An Invention in the Renaissance

The children came into the classroom this morning to read this mystery message:

A p _ _ _ _ _ _ _ p_ _ _ _ w_ _ i_ _ _ _ _ _ _ i_ 1440. T_ _ _ _, w_ a_ _ g_ _ _ _ _ t_ m_ _ _ o_ _ o_ _ p_ _ _ _ _ _ _ p_ _ _ _ !

Of course, it took them only a few seconds to solve it: A printing press was invented in 1440. Today, we are going to make our own printing press!

Maddy immediately was curious - what IS a printing press? Amelia could supply one answer - her dad uses a type of printing press every day when he is printing his t-shirts. However, he uses a computer and other equipment - which we figured definitely wasn't a possibility 500 years ago!

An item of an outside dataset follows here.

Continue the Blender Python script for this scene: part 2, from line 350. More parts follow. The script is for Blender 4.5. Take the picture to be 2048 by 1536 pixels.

At Read/Write time, I passed out paper and gave everyone a challenge. Could they beat me (the printing press) in writing a word 10 times? I had used a rubber band to put four letter stamps together: C O M E. On "GO!", each child scrambled to print "come" 10 times, but of course I could print my words in a fraction of the time. Then the challenge was M E 20 times. Again, the printing press made quick work of it. This was a great demonstration of the importance of Johannes Gutenberg's invention.











































After, I divided the class into 3 groups (since I had three sets of stamps), and they set to work with the letter stamps and rubber bands. They tried to make lots of words. This is sure to be a popular station when we have work stations on Friday!



5 comments:

Unknown said...

An object lesson that they will remember for a long time. I love your school and the way you keep the children excited about learning. I applaude you.
Odie

Fran Loosen said...

David *loved* this experience, Susan! He really got into the whole expansion of information that happened with the invention of the printing press. I tried to tell him something about it and he was all "um, Mom, Mrs. Carpenter told us about that" and went on to explain your experiment. Very cool!

Unknown said...

We had a great talk about it that night as well, Susan. Thank you for yet another wonderful class.

Anonymous said...

I love the way you illustrate the concepts. I also appreciate the pictures.

Dan Pritts said...

Love this one. I need to ask Maddy about it, it did not make it into our daily conversation.

We've tried a lot of suggestions on how to drag a daily report out of her, with not a lot of success. We haven't really stuck to it as well as we could have, either. Sometimes it's like pulling teeth, sigh.